■ **WRITTEN TASK**: Scan the lines below for "scene"; report the number of lines that contain it, and only that.
++++ MATERIAL
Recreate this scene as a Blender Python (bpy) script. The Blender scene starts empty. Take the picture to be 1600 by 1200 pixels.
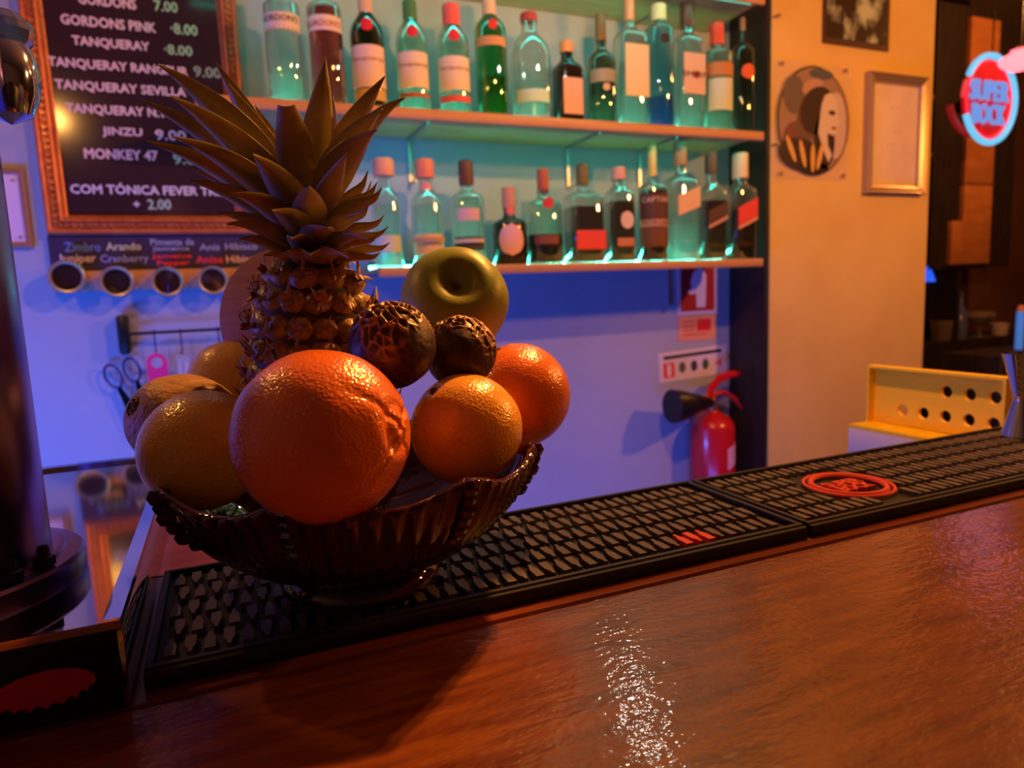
import bpy, math, random
from mathutils import Vector, Matrix, noise
random.seed(7)
C = bpy.context.scene.collection
S = bpy.context.scene
PI = math.pi

# ------------------------------------------------------------------ camera
CZ = 1.24                       # eye height; the bar top is at 1.05
F = 1067.0
RX = Vector((0.91986725, -0.08811812, 0.38220341))
RY = Vector((-0.39012003, -0.10461163, 0.91480204))
RZ = Vector((-0.04062772, -0.99060164, -0.13060545))
cd = bpy.data.cameras.new('camera'); cam = bpy.data.objects.new('camera', cd); C.objects.link(cam)
cd.sensor_width = 36; cd.lens = 36 * F / 1600; cd.clip_start = 0.01
cam.matrix_world = Matrix(((RX[0], -RX[1], -RX[2], 0), (RY[0], -RY[1], -RY[2], 0), (RZ[0], -RZ[1], -RZ[2], CZ), (0, 0, 0, 1)))
cd.dof.use_dof = True; cd.dof.focus_distance = 0.40; cd.dof.aperture_fstop = 8.5
S.camera = cam

# ------------------------------------------------------------------ world, lights, exposure
W = bpy.data.worlds.new('world'); S.world = W; W.use_nodes = True
W.node_tree.nodes['Background'].inputs[0].default_value = (0.08, 0.05, 0.09, 1)
W.node_tree.nodes['Background'].inputs[1].default_value = 0.03
S.view_settings.view_transform = 'Standard'; S.view_settings.look = 'None'
S.view_settings.gamma = 1; S.view_settings.use_curve_mapping = False
S.view_settings.exposure = 0.0
S.cycles.use_denoising = True
S.cycles.max_bounces = 10; S.cycles.transparent_max_bounces = 24
S.cycles.sample_clamp_indirect = 4.0; S.cycles.caustics_refractive = False

def point(name, loc, col, power, rad=0.04):
    l = bpy.data.lights.new(name, 'POINT'); l.color = col; l.energy = power; l.shadow_soft_size = rad
    o = bpy.data.objects.new(name, l); o.location = loc; C.objects.link(o); return o
def spot(name, loc, target, col, power, ang, rad=0.03, blend=0.5):
    l = bpy.data.lights.new(name, 'SPOT'); l.color = col; l.energy = power; l.shadow_soft_size = rad
    l.spot_size = math.radians(ang); l.spot_blend = blend
    o = bpy.data.objects.new(name, l); o.location = loc
    o.rotation_euler = (Vector(target) - Vector(loc)).to_track_quat('-Z', 'Y').to_euler(); C.objects.link(o); return o
def area(name, loc, target, col, power, sx, sy):
    l = bpy.data.lights.new(name, 'AREA'); l.shape = 'RECTANGLE'; l.size = sx; l.size_y = sy; l.color = col; l.energy = power
    o = bpy.data.objects.new(name, l); o.location = loc
    o.rotation_euler = (Vector(target) - Vector(loc)).to_track_quat('-Z', 'Y').to_euler(); C.objects.link(o); return o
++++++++
■ **ANSWER TO THIS PROBLEM**: 3